Lincoln, Abraham, 1809-1865.

Fragment on Slavery [1]

[April 1, 1854?]

dent truth. Made so plain by our good Father in Heaven, that all feel and understand it, even down to brutes and creeping insects. The ant, who has toiled and dragged a crumb to his nest, will furiously defend the fruit of his labor, against whatever robber assails him. So plain, that the most dumb and stupid slave that ever toiled for a master, does constantly know that he is wronged. So plain that no one, high or low, ever does mistake it, except in a plainly selfish way; for although volume upon volume is written to prove slavery a very good thing, we never hear of the man who wishes to take the good of it, by being a slave himself.
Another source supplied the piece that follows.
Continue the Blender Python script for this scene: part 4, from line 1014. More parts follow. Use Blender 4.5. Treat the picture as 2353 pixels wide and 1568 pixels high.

Most governments have been based, practically, on the denial of equal rights of men, as I have, in part, stated them; ours began, by affirming those rights. They said, some men are too ignorant, and vicious, to share in government. Possibly so, said we; and, by your system, you would always keep them ignorant, and vicious. We proposed to give all a chance; and we expected the weak to grow stronger, the ignorant, wiser; and all better, and happier together.

We made the experiment; and the fruit is before us. Look at it---think of it. Look at it, in it's aggregate grandeur, of extent of country, and numbers of population---of ship, and steamboat, and rail-


[1]   AD, The arbitrary date assigned to this fragment by Nicolay and Hay has been retained for want of conclusive evidence to the contrary. It seems to the editors probable that this single page is part of a speech composed in 1858-1859. It may possibly have been part of the omitted portion in the speech at Cincinnati, September 17, 1859 (vide infra), or a portion of some one of several speeches in 1858 for which no report or manuscript has been found.